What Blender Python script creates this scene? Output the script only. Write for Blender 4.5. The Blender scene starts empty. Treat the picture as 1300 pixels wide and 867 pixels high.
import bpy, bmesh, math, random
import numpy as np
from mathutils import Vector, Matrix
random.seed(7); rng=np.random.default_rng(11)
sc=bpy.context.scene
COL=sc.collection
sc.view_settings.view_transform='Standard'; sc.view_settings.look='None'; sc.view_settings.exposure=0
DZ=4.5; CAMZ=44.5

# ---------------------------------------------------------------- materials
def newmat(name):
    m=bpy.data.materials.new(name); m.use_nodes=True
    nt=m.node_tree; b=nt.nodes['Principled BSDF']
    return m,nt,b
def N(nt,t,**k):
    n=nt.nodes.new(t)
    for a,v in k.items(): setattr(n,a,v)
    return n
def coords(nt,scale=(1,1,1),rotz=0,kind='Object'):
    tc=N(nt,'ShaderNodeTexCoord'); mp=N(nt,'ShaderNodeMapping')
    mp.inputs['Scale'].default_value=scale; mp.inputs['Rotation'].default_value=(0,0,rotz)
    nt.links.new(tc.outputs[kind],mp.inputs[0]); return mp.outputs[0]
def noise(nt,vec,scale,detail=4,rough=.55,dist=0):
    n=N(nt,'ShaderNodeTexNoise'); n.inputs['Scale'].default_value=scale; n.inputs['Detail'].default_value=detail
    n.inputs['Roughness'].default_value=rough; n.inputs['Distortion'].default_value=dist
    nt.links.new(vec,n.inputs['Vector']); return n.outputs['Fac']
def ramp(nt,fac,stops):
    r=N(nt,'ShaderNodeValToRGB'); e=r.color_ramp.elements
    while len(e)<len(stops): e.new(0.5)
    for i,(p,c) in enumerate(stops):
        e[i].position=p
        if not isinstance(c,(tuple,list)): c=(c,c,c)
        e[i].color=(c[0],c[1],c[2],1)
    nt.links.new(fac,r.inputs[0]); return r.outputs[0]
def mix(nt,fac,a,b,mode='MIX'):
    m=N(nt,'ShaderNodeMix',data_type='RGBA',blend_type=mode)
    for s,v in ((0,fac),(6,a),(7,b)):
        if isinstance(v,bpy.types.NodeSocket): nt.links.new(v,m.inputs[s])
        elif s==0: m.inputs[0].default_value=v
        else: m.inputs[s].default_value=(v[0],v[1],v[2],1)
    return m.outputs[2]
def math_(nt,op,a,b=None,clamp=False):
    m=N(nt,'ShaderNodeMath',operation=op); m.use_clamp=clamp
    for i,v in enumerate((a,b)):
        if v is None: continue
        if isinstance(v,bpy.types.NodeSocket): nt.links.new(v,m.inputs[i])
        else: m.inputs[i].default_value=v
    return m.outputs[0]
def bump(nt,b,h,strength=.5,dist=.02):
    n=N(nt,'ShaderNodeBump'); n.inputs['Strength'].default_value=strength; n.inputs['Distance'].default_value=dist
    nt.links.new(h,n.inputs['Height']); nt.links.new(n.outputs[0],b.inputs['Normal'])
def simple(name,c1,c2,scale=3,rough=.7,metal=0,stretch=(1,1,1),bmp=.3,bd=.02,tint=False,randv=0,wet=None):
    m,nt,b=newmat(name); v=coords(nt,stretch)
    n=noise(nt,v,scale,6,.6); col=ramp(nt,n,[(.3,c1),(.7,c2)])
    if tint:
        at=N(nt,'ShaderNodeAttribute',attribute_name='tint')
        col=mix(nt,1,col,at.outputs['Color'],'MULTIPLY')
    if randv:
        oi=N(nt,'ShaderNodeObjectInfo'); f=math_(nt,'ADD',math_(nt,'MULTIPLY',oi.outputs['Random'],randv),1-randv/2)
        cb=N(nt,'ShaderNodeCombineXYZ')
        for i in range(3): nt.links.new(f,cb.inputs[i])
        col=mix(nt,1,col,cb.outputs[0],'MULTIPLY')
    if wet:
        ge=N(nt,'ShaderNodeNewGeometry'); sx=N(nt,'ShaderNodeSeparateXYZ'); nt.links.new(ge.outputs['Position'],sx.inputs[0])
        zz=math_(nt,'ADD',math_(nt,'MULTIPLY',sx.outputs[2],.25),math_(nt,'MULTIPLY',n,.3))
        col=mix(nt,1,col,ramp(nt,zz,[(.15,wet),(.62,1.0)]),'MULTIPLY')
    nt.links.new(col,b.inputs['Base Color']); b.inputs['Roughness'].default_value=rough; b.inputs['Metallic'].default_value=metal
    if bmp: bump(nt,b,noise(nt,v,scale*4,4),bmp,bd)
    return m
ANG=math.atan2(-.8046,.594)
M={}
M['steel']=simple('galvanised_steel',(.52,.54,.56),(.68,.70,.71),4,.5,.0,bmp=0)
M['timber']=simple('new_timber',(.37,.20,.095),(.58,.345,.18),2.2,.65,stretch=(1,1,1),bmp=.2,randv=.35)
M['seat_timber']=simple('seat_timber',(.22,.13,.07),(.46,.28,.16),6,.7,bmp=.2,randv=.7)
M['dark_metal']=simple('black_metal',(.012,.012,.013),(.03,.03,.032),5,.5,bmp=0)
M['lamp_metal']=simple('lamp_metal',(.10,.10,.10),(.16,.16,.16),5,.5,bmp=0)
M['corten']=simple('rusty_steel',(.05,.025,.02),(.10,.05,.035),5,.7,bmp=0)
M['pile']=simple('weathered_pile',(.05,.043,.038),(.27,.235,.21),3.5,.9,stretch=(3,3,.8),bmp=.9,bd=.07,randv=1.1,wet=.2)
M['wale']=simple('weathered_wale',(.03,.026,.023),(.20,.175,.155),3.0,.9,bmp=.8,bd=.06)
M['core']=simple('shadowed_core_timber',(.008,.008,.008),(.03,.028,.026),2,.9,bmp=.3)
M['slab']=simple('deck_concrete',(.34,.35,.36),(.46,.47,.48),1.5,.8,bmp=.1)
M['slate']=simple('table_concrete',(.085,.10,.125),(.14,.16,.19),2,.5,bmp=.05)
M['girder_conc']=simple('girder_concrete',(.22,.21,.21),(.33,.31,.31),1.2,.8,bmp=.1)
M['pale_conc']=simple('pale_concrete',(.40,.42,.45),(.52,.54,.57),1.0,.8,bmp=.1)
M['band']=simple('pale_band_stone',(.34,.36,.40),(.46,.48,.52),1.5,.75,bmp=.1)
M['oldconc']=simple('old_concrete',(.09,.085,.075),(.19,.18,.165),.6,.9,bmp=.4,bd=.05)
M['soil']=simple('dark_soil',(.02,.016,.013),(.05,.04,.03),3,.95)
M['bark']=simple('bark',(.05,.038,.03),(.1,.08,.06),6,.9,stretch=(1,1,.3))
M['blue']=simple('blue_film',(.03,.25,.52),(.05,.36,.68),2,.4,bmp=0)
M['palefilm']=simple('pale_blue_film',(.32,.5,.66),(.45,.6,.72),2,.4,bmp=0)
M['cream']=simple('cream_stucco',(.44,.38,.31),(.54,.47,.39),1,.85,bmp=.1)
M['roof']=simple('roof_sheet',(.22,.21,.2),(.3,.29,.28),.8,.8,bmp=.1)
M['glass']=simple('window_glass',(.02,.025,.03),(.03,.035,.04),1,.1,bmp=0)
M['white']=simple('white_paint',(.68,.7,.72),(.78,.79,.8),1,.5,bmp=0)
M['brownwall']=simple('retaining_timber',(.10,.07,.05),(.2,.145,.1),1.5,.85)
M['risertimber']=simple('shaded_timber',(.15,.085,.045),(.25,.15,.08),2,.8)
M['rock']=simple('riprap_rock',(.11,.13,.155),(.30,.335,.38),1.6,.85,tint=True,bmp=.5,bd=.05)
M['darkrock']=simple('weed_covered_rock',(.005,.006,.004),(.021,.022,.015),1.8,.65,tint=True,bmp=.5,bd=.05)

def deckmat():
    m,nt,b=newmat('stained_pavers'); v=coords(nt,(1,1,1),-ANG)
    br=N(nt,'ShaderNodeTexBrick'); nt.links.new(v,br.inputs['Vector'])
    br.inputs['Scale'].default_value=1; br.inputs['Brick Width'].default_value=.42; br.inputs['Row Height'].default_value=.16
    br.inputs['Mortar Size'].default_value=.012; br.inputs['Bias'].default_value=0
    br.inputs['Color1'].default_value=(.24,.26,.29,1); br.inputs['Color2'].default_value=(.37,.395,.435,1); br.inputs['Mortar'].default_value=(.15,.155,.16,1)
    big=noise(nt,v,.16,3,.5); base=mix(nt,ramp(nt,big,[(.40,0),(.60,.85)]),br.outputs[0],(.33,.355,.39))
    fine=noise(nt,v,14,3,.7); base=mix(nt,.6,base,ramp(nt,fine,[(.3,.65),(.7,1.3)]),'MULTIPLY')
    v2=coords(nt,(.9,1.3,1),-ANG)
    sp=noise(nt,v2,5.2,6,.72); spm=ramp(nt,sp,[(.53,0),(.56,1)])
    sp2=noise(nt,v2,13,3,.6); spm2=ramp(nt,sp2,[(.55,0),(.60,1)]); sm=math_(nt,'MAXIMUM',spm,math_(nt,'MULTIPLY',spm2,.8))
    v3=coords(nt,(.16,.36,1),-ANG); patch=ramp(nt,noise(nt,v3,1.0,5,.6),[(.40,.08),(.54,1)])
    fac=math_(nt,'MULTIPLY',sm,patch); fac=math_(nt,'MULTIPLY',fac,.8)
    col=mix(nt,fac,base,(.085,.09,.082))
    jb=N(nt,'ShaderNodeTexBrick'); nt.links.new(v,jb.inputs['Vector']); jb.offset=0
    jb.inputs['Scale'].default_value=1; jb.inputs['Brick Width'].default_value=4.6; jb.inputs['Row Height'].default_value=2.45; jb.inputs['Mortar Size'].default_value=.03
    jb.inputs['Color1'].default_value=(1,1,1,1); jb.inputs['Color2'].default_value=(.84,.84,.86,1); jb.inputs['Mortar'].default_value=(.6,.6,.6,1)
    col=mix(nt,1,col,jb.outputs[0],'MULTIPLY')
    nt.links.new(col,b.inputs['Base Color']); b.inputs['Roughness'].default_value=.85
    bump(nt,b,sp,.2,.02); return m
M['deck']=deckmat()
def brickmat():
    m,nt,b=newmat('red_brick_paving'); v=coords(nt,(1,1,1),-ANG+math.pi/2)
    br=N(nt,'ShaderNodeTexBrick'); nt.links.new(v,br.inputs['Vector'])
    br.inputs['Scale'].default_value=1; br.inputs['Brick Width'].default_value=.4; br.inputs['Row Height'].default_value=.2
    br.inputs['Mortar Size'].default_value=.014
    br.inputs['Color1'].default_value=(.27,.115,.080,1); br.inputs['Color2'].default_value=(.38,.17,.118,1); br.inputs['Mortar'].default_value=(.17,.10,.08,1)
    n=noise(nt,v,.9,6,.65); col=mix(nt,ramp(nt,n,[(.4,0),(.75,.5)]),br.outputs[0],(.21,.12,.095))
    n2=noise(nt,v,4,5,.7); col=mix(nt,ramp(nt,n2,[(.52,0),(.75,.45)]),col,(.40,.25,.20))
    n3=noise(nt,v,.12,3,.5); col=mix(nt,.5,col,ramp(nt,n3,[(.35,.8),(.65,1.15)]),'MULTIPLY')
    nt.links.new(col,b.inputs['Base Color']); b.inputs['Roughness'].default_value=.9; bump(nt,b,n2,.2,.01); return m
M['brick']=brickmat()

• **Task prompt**
Please reproduce exactly the lines above, beginning with the first and ending with the line that contains "DZ=4.5; CAMZ=44.5", and include nothing outside that range.

• **Correct result**
What Blender Python script creates this scene? Output the script only. Write for Blender 4.5. The Blender scene starts empty. Treat the picture as 1300 pixels wide and 867 pixels high.
import bpy, bmesh, math, random
import numpy as np
from mathutils import Vector, Matrix
random.seed(7); rng=np.random.default_rng(11)
sc=bpy.context.scene
COL=sc.collection
sc.view_settings.view_transform='Standard'; sc.view_settings.look='None'; sc.view_settings.exposure=0
DZ=4.5; CAMZ=44.5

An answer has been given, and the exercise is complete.